Y el mismo concepto se utilizó en Laudato si’, la encíclica ‘sobre el cuidado de la casa común’. Hay que admitir que la palabra ‘revolución’ en labios y escritos de un Papa puede parecer sorprendente, por no decir inverosímil. Sin embargo, Francisco la hizo suya, revelando así su objetivo.
La consecuencia es evidente. Como he dicho muchas veces antes, si queremos ser católicos hoy, debemos ser contrarrevolucionarios. Esta afirmación puede sonar como un eslogan, pero lo que me interesa es la idea básica. Ser contrarrevolucionario significa luchar, cada uno en su campo y según su papel, por restablecer el orden quebrantado.
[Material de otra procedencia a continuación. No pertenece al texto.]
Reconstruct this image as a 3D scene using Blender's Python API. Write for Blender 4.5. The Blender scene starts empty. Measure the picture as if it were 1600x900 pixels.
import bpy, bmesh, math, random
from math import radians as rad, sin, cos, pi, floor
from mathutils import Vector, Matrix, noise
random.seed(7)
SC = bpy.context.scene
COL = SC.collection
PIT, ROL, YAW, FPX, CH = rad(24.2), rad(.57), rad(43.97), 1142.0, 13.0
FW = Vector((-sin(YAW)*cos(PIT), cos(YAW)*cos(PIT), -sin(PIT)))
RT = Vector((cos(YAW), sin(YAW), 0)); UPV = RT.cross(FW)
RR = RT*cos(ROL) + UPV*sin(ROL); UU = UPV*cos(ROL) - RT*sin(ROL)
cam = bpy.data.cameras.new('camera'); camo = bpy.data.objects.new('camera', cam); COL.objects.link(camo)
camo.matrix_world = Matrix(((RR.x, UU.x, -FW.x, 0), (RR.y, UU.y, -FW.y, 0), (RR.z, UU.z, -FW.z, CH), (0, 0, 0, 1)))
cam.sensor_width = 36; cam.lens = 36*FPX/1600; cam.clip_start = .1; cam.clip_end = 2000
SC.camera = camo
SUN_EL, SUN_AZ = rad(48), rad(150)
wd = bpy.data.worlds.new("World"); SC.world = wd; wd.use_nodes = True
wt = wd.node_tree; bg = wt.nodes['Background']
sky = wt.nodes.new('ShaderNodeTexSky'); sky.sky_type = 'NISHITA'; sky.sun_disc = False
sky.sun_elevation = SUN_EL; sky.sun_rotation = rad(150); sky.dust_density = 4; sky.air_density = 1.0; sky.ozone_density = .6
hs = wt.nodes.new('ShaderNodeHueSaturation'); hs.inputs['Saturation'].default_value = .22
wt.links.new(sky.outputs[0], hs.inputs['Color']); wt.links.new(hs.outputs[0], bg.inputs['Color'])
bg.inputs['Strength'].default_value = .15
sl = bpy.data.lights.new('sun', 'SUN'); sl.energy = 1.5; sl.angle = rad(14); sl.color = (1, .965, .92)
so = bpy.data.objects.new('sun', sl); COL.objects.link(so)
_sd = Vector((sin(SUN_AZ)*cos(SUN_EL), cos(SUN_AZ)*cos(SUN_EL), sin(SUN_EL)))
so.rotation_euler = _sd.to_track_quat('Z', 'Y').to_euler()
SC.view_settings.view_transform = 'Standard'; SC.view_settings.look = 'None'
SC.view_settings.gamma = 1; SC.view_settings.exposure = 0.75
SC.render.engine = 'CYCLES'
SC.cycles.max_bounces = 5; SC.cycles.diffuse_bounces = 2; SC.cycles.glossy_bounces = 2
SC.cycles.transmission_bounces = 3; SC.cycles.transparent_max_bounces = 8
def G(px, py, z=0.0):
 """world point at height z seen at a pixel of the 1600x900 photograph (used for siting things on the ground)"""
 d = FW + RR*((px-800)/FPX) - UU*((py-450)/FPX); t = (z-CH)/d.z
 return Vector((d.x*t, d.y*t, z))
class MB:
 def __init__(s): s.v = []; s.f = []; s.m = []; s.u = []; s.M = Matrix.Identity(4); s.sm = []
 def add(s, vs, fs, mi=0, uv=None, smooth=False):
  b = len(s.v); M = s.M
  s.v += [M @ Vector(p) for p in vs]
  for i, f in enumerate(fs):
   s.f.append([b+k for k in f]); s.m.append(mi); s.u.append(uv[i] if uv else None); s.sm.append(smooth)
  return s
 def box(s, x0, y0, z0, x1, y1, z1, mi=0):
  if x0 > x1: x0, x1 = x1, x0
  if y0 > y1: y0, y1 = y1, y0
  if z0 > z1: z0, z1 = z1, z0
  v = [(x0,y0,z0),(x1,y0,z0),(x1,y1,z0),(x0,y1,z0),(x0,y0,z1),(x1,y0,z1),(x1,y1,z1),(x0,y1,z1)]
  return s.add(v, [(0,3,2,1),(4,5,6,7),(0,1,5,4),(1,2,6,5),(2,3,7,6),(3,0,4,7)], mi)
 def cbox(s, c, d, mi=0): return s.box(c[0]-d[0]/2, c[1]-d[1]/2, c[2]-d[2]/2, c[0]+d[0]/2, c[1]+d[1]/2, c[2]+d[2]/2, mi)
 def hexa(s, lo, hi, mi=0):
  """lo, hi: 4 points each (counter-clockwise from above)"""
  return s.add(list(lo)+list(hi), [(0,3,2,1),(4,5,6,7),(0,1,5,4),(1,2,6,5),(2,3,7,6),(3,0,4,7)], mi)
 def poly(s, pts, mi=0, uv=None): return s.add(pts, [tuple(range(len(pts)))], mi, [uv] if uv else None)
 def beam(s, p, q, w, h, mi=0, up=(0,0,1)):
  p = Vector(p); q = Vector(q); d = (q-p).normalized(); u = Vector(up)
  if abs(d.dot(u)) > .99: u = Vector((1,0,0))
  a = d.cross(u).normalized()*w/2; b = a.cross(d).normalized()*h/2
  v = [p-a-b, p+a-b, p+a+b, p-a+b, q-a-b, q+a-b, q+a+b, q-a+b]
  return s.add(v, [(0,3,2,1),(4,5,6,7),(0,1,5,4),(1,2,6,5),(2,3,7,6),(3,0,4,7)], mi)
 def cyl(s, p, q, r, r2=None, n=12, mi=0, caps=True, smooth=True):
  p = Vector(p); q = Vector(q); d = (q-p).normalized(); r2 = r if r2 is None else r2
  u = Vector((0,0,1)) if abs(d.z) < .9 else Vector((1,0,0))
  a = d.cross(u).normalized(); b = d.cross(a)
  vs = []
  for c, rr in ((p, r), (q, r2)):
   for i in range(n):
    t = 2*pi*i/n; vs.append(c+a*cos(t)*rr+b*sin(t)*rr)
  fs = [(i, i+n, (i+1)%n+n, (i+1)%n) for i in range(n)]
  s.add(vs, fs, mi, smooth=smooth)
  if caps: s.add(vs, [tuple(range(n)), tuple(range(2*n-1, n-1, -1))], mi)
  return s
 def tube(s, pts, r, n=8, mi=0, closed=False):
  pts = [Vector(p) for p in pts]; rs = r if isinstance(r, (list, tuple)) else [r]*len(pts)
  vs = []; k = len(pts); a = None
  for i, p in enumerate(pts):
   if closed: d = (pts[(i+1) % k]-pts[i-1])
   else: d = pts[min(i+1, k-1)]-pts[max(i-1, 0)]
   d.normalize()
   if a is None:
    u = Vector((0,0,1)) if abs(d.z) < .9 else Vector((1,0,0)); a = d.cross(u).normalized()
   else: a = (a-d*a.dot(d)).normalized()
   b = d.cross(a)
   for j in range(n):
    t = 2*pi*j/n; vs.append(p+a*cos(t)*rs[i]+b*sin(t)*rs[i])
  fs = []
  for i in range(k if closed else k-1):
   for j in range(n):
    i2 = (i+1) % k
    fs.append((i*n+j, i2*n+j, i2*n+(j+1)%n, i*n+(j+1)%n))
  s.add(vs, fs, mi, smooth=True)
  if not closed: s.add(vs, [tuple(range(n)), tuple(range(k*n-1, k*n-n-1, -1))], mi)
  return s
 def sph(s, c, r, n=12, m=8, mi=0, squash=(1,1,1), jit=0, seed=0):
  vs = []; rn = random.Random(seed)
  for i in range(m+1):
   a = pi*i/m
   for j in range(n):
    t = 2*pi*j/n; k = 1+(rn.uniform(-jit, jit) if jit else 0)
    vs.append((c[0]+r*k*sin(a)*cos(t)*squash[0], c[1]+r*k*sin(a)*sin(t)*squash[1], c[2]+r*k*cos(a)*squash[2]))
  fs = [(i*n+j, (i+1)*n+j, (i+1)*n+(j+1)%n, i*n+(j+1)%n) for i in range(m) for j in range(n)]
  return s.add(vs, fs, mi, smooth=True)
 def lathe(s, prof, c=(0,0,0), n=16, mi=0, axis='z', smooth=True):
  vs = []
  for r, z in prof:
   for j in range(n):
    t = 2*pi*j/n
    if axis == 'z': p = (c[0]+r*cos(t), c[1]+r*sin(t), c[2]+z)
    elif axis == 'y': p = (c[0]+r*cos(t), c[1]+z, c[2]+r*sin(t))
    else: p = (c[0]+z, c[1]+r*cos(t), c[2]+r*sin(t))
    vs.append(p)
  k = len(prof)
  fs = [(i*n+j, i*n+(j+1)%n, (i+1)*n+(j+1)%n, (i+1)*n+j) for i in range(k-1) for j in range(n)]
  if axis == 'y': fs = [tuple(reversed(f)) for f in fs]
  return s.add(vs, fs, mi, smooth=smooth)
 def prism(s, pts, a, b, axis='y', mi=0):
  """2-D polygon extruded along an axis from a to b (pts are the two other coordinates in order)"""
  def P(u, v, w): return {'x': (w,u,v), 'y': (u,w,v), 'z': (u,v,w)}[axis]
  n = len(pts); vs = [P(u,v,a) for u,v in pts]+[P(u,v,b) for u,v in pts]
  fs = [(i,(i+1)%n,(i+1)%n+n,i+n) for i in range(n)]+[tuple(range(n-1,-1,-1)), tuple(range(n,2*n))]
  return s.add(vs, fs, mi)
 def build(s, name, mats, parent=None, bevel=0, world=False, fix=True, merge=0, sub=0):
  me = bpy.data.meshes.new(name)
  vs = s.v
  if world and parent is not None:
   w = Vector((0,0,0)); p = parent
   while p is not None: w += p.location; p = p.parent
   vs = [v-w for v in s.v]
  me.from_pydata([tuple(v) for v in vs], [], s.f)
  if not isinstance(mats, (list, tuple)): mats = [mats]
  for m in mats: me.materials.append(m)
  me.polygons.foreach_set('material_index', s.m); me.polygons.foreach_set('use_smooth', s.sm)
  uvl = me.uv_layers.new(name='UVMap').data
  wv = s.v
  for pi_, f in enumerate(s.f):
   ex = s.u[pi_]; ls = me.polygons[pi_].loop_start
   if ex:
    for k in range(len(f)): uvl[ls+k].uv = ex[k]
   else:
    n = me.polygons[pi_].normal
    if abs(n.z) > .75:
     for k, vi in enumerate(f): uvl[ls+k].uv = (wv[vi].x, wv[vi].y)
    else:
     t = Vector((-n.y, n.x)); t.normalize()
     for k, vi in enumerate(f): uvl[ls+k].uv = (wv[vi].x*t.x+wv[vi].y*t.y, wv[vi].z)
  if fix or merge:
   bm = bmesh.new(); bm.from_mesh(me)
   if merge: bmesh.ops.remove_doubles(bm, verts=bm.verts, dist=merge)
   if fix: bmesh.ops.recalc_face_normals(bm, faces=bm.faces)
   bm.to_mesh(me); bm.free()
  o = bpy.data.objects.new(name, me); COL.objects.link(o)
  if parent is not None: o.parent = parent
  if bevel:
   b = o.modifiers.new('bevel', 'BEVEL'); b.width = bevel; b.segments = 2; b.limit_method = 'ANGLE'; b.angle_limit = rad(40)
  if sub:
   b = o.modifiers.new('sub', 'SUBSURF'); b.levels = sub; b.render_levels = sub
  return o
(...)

Creo que esta perspectiva debe profundizarse, incluso mediante el estudio de los movimientos antirrevolucionarios que han surgido a lo largo de la historia. Como señaló un gran contrarrevolucionario, Juan Donoso Cortés (1809-1853), en esta batalla debemos saber que cada palabra pronunciada está inspirada ya sea por Dios o por el mundo, y proclama la gloria de uno o del otro.
Se trata de elegir un bando y el lenguaje que se utilizará. No es posible abstenerse ni intentar la mediación. Esta es una guerra en la que todos estamos involucrados: todos nos alistamos para restablecer el orden.
Entonces, si alguien te llama indietrista, tómalo como un cumplido. Y lucha con mayor valor”.